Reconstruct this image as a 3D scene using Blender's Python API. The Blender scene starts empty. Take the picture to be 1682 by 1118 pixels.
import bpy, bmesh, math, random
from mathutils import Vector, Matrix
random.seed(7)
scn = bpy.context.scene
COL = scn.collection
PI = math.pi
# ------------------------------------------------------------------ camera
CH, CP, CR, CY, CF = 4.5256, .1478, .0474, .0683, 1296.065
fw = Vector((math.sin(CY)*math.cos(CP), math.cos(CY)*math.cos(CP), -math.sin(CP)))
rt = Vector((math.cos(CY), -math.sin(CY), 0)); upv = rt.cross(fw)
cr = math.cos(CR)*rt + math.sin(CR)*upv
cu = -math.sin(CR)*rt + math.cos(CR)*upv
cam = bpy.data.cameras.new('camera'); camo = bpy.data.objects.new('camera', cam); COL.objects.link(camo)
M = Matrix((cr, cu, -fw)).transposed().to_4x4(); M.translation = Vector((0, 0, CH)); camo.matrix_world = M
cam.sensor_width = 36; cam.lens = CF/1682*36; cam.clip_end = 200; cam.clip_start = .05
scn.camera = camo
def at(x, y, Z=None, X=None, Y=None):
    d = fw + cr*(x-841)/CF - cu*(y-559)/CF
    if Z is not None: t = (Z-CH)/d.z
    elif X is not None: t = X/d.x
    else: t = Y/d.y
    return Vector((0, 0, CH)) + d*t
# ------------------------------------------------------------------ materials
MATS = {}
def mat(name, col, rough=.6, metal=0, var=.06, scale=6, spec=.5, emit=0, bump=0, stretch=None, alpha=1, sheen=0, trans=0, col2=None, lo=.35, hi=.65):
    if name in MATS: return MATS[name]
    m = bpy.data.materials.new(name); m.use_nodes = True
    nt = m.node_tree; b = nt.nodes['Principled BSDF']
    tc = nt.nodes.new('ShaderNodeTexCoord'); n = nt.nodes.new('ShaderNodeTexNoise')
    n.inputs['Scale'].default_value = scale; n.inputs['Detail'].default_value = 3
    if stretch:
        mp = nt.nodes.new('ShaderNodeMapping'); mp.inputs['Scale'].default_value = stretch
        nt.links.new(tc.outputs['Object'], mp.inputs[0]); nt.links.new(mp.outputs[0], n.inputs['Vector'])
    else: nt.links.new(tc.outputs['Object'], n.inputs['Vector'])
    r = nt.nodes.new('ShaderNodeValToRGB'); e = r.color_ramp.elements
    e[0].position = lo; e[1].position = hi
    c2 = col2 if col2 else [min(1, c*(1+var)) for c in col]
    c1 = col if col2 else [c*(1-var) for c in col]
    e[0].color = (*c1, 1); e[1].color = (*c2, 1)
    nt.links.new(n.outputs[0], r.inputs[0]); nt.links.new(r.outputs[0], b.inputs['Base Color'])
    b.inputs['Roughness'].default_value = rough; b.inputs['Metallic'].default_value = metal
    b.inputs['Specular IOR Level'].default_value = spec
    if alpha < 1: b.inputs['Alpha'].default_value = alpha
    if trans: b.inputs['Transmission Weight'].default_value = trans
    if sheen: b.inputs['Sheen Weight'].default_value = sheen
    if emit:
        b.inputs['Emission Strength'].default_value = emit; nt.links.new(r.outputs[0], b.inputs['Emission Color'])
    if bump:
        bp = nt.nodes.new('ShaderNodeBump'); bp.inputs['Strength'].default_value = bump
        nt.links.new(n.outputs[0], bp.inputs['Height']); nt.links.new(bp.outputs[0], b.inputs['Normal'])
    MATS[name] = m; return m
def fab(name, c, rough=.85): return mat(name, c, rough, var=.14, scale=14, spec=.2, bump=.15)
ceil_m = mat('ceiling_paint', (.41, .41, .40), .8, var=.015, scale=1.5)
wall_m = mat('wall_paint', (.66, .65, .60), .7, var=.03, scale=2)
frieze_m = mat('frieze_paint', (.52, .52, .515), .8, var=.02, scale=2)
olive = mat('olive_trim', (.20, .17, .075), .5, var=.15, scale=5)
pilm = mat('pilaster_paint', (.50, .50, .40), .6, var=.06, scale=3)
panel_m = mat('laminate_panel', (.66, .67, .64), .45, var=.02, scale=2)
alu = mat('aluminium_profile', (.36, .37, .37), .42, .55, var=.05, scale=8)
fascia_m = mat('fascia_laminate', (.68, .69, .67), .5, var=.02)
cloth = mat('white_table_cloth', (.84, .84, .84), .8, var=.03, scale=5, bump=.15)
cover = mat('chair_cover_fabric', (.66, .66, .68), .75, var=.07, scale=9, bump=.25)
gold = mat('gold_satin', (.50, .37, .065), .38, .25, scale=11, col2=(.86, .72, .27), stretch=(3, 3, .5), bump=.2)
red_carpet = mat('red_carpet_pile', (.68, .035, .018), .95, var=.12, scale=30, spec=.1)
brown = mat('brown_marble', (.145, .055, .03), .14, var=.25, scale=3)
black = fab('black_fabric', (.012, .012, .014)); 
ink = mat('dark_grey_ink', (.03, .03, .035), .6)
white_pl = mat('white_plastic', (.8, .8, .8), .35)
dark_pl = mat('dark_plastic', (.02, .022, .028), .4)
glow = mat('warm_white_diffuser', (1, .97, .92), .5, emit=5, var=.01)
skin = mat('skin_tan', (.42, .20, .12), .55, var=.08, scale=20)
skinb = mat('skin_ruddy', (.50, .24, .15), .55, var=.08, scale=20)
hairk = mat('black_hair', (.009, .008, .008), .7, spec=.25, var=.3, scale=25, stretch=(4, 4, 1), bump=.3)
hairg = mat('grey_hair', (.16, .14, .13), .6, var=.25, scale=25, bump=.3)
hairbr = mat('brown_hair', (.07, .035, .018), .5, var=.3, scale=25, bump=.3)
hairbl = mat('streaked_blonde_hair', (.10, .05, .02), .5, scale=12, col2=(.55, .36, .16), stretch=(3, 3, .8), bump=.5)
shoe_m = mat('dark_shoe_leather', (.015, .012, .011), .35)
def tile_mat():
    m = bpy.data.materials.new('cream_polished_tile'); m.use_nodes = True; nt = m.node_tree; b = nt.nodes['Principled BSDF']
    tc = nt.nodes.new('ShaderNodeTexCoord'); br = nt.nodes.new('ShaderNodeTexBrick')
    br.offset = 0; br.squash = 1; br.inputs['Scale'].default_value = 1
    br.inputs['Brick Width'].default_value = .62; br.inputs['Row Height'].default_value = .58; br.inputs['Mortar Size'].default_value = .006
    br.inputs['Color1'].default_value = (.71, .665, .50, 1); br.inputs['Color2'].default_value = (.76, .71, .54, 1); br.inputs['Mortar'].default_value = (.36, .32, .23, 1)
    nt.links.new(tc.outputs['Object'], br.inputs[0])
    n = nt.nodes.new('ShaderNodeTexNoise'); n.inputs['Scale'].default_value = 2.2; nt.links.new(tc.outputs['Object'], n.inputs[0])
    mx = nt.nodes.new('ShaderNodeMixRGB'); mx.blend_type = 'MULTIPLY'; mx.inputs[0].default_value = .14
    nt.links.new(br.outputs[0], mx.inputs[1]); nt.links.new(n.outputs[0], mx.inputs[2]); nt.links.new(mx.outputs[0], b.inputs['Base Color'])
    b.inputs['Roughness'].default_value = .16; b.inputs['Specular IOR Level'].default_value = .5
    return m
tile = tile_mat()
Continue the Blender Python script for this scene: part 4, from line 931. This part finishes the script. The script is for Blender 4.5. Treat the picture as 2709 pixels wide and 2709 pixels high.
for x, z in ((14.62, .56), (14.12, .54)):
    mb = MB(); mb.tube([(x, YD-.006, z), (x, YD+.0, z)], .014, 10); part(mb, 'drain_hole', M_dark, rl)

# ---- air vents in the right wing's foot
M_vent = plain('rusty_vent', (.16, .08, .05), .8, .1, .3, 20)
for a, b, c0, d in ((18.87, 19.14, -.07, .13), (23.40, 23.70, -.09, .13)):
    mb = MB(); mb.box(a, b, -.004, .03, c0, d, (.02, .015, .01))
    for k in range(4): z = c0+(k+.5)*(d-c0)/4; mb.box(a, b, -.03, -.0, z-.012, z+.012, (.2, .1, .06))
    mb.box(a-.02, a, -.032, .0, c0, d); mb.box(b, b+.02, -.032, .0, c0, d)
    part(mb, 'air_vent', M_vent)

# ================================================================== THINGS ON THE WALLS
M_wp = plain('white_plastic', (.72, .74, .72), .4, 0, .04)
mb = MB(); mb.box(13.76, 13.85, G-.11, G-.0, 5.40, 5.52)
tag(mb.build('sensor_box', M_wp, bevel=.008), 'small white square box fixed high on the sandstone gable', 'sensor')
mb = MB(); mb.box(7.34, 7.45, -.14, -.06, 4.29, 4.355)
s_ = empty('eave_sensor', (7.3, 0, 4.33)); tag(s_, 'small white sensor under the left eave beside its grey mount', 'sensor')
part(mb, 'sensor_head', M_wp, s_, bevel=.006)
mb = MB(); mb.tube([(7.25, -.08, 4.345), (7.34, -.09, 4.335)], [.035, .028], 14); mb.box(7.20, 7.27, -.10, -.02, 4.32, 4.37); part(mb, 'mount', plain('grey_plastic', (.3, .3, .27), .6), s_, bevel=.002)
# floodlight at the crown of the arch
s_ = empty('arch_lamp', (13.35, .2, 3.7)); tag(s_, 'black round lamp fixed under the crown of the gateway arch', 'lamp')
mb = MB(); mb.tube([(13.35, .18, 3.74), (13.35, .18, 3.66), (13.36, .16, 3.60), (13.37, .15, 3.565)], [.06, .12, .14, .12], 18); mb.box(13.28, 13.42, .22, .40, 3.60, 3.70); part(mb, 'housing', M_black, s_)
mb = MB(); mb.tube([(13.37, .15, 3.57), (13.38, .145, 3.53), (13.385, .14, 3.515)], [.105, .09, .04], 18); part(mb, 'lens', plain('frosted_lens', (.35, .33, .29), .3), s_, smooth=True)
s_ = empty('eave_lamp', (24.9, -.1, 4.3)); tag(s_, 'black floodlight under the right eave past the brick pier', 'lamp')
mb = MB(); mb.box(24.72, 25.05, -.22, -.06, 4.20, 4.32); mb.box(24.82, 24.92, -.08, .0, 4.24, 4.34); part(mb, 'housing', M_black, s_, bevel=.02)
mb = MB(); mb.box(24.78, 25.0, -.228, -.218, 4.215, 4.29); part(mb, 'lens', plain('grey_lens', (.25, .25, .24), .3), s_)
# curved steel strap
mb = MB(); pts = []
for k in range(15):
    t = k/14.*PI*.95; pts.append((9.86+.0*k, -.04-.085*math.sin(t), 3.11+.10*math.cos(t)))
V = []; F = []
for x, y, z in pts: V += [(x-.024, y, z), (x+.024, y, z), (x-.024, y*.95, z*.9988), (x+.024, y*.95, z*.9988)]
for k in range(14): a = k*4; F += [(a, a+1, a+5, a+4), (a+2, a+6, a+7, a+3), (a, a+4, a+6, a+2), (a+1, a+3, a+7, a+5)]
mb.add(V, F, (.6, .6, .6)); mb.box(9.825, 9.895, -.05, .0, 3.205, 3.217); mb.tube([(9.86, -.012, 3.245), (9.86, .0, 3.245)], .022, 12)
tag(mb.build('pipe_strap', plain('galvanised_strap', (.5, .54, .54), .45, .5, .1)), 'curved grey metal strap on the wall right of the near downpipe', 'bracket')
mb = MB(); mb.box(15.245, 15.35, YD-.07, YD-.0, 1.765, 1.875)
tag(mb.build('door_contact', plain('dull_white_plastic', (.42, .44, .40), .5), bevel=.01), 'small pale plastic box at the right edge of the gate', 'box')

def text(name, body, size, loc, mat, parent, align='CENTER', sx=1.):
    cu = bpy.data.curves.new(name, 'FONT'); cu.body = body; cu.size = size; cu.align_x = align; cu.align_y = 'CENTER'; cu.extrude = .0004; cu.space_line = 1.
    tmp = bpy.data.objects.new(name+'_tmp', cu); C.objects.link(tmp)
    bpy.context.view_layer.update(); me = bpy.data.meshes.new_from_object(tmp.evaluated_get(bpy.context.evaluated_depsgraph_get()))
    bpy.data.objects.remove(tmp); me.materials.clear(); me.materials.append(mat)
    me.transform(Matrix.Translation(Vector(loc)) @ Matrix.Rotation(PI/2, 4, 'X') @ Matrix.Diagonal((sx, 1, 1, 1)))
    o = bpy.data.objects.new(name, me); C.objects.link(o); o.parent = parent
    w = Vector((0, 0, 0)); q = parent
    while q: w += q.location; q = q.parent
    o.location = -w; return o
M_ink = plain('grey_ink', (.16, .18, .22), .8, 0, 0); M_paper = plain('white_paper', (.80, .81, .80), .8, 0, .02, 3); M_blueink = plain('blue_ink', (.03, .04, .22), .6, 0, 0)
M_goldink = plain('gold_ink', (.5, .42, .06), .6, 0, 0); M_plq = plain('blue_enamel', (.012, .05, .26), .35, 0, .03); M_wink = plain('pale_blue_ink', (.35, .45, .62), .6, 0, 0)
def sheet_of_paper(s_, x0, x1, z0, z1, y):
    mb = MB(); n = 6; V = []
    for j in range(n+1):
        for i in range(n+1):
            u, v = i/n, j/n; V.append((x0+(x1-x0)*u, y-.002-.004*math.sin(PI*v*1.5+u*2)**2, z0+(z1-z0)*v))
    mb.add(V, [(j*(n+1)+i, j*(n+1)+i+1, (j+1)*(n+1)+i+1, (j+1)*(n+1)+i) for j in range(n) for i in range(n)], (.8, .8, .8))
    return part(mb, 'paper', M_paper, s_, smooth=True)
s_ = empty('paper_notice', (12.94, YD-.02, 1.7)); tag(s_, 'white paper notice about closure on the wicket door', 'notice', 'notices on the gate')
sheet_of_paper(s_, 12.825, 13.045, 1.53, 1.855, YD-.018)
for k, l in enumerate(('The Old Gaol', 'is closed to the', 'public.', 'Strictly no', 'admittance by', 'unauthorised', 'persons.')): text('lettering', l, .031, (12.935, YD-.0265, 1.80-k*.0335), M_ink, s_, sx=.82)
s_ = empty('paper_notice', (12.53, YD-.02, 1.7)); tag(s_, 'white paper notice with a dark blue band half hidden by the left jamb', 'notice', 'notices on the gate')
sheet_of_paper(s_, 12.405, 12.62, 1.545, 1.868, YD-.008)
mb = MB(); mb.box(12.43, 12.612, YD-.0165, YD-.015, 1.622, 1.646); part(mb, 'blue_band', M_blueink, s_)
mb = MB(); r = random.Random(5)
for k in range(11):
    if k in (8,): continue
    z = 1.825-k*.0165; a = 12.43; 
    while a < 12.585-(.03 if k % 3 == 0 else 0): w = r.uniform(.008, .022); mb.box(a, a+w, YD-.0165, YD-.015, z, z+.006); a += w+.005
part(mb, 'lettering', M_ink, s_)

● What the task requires
Taking the material above, extract exactly and only the lines from the line with "Continue the Blender" to the line with "part(mb, 'air_vent', M_vent)", inclusive of both.

● Solved exercise
Continue the Blender Python script for this scene: part 4, from line 931. This part finishes the script. The script is for Blender 4.5. Treat the picture as 2709 pixels wide and 2709 pixels high.
for x, z in ((14.62, .56), (14.12, .54)):
    mb = MB(); mb.tube([(x, YD-.006, z), (x, YD+.0, z)], .014, 10); part(mb, 'drain_hole', M_dark, rl)

# ---- air vents in the right wing's foot
M_vent = plain('rusty_vent', (.16, .08, .05), .8, .1, .3, 20)
for a, b, c0, d in ((18.87, 19.14, -.07, .13), (23.40, 23.70, -.09, .13)):
    mb = MB(); mb.box(a, b, -.004, .03, c0, d, (.02, .015, .01))
    for k in range(4): z = c0+(k+.5)*(d-c0)/4; mb.box(a, b, -.03, -.0, z-.012, z+.012, (.2, .1, .06))
    mb.box(a-.02, a, -.032, .0, c0, d); mb.box(b, b+.02, -.032, .0, c0, d)
    part(mb, 'air_vent', M_vent)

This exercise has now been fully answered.